Corrobora essa suposição o fato de que traçado do Peabiru interceptava na atual cidade de São Paulo o referido Caminho do Joá, tendo havido nessa região um entroncamento entre ambos.
Sendo assim, se for considerado que ambos os caminhos se interceptavam, é provável que esses sejam atribuídos à mesma autoria, de modo a constituírem um sistema viário pré-histórico, mostrando-se a hipótese que atribui a esses a mesma autoria mais coerente.
Fundamenta também a hipótese que atribui a mesma autoria a ambos os caminhos mencionados acima o fato de que o Caminho do Peabiru era constituído por uma estrada larga, e não por uma mera trilha, assim como o caminho ao qual Glimmer se referia.

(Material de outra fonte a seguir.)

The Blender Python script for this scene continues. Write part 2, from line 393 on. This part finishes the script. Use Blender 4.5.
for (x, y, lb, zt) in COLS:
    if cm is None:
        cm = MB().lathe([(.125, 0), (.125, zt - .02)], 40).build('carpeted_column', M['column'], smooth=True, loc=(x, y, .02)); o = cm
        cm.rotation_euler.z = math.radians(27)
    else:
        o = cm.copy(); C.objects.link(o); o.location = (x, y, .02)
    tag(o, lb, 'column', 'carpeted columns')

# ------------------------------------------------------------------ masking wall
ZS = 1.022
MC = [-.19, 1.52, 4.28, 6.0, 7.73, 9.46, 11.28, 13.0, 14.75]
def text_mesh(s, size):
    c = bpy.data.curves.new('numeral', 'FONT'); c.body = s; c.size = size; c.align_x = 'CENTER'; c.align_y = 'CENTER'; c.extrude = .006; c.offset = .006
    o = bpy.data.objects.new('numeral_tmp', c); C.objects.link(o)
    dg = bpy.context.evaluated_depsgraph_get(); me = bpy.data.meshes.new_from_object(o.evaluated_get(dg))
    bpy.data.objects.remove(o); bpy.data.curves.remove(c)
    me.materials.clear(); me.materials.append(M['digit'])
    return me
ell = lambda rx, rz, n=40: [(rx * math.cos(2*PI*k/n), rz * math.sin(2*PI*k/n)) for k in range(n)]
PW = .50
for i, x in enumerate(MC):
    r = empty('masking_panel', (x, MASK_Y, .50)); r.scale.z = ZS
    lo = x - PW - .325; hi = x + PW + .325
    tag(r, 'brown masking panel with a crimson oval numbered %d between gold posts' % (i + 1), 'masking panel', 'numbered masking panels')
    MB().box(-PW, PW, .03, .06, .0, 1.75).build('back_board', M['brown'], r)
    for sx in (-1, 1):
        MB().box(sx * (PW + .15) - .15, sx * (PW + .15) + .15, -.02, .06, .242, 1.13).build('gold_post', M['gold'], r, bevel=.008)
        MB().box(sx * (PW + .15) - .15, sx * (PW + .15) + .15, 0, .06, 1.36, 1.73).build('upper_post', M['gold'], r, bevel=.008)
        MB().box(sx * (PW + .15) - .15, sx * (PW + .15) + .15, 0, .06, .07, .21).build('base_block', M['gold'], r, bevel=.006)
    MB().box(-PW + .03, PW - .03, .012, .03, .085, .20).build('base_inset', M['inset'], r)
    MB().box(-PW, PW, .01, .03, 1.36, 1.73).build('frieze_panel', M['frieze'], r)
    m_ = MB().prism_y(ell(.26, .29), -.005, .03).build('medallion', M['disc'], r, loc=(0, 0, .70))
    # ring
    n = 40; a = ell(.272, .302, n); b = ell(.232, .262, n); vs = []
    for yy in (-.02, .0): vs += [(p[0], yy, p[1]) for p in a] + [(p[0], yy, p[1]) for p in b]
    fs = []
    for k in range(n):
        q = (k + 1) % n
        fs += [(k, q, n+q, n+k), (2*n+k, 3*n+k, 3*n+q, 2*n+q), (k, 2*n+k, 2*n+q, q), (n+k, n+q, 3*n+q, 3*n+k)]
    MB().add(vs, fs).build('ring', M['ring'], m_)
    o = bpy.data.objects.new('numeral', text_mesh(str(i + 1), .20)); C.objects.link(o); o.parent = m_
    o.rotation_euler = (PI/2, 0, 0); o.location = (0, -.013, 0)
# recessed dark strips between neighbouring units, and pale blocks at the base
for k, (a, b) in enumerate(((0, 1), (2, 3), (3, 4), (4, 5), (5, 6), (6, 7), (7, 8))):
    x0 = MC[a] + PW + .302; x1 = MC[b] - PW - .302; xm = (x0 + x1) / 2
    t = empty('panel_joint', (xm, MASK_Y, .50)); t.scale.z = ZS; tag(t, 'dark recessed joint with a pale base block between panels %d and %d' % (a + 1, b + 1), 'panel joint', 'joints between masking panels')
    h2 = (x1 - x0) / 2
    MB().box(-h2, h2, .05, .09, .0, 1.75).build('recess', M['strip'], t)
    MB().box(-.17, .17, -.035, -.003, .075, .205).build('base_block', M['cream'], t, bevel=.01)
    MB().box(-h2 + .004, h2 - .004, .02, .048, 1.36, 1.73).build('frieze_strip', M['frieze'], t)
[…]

De resto, é preciso ter em vista que o pesquisador Luiz Galdino localizou vestígios de vias antigas idênticos aos do caminho sulista do Peabiru na região de Mairiporã e Atibaia, que faziam parte do itinerário do antigo Caminho do Joá, relativamente próximos à região em que Glimmer adentrou na referida estrada larga.
Levando em questão o que foi aqui mencionado, pode-se inferir que seja bastante lógica a hipótese que atribui a mesma autoria a ambos os caminhos antigos acima tratados, não aparentando ser essa excêntrica, muito menos descabida. Ainda assim, deve-se frisar que apenas futuras pesquisas arqueológicas aprofundadas podem comprovar tal hipótese definitivamente.
Concluindo, é preciso que as autoridades competentes de Minas Gerais fomentem a realização de pesquisas arqueológicas nos sítios relacionados, assim como o levantamento e o registro desses, visando não permitir que permaneçam em situação de vulnerabilidade. Faz-se necessário que Minas Gerais siga o exemplo dos estados do Sul do Brasil em relação ao tratamento dado às reminiscências do Caminho Peabiru.
É urgente que esse estado implemente, assim como os estados do Sul do Brasil estão fazendo em relação ao Peabiru, projetos de restauração e proteção dos resquícios arqueológicos da estrada de origem milenar que passava por Minas Gerais, da qual tratou essa matéria.